§ WHAT YOU WILL DO
Copy exactly the lines from the start of the data below through the one that carries "rng = random.Random(7)", and only those.

§ INFORMATION SUPPLIED
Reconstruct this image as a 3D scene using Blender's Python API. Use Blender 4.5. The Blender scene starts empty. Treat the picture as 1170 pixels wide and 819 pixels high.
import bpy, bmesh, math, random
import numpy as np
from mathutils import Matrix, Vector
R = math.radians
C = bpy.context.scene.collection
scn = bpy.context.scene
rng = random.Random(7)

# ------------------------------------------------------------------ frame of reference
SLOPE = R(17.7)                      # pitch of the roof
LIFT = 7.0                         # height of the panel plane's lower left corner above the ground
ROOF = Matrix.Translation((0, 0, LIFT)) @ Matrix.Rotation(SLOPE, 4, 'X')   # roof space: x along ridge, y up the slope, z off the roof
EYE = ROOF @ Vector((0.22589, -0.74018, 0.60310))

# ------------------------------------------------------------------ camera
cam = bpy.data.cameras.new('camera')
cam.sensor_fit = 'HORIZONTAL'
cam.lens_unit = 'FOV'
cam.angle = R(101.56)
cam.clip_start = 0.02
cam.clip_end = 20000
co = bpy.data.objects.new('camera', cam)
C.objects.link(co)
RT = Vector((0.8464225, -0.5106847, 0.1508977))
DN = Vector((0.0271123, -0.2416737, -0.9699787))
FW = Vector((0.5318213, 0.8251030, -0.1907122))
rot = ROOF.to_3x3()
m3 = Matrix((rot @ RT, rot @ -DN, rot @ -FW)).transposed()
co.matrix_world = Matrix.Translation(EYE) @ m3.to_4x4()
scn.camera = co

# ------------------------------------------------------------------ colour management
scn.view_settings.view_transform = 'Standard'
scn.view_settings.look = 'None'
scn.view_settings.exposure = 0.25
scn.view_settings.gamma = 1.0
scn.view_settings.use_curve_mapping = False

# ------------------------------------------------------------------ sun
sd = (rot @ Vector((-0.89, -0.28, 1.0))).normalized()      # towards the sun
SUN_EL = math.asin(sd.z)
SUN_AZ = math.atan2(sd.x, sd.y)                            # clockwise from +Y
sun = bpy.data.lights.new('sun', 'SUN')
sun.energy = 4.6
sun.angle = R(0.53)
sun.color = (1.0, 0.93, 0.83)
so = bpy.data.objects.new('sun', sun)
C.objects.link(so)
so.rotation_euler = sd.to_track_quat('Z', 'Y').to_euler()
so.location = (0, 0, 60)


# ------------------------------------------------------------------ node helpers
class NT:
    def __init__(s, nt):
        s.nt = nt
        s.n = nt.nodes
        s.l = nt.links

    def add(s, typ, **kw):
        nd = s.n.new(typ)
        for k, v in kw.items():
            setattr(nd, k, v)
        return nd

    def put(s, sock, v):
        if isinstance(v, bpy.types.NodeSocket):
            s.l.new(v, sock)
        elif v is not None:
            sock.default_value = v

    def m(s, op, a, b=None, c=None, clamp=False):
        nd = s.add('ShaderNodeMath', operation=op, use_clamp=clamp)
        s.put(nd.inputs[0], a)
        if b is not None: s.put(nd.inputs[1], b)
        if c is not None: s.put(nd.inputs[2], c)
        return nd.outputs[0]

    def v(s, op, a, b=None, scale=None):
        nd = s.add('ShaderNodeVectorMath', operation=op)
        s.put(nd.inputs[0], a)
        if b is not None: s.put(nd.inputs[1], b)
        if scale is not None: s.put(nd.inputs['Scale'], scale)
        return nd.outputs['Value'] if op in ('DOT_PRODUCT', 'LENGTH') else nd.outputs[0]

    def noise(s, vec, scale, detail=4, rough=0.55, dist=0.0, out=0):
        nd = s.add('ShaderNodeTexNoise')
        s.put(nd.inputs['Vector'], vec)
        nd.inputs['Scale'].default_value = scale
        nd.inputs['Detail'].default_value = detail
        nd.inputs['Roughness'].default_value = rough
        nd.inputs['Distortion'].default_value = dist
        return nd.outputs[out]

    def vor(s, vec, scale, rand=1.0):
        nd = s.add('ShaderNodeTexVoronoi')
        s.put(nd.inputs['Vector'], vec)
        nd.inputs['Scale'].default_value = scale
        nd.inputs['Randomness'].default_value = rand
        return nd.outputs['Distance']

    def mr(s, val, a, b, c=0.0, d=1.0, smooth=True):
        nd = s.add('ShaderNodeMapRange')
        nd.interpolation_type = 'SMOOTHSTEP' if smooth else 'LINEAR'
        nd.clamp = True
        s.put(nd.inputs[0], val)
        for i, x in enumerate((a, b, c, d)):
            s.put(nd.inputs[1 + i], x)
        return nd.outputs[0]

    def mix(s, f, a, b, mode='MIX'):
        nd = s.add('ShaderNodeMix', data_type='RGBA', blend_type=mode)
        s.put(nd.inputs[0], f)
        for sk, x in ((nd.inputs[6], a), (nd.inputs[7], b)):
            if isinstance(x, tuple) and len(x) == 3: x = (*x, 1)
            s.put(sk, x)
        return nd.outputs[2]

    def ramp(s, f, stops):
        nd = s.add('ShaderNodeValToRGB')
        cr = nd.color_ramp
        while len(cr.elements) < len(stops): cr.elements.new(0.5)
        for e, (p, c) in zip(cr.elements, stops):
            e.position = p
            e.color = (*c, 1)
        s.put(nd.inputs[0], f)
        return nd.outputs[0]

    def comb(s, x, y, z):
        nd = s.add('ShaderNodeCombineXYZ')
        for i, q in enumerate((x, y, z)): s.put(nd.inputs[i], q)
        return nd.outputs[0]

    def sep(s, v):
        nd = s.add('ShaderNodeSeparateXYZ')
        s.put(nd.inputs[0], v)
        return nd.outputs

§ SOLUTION
Reconstruct this image as a 3D scene using Blender's Python API. Use Blender 4.5. The Blender scene starts empty. Treat the picture as 1170 pixels wide and 819 pixels high.
import bpy, bmesh, math, random
import numpy as np
from mathutils import Matrix, Vector
R = math.radians
C = bpy.context.scene.collection
scn = bpy.context.scene
rng = random.Random(7)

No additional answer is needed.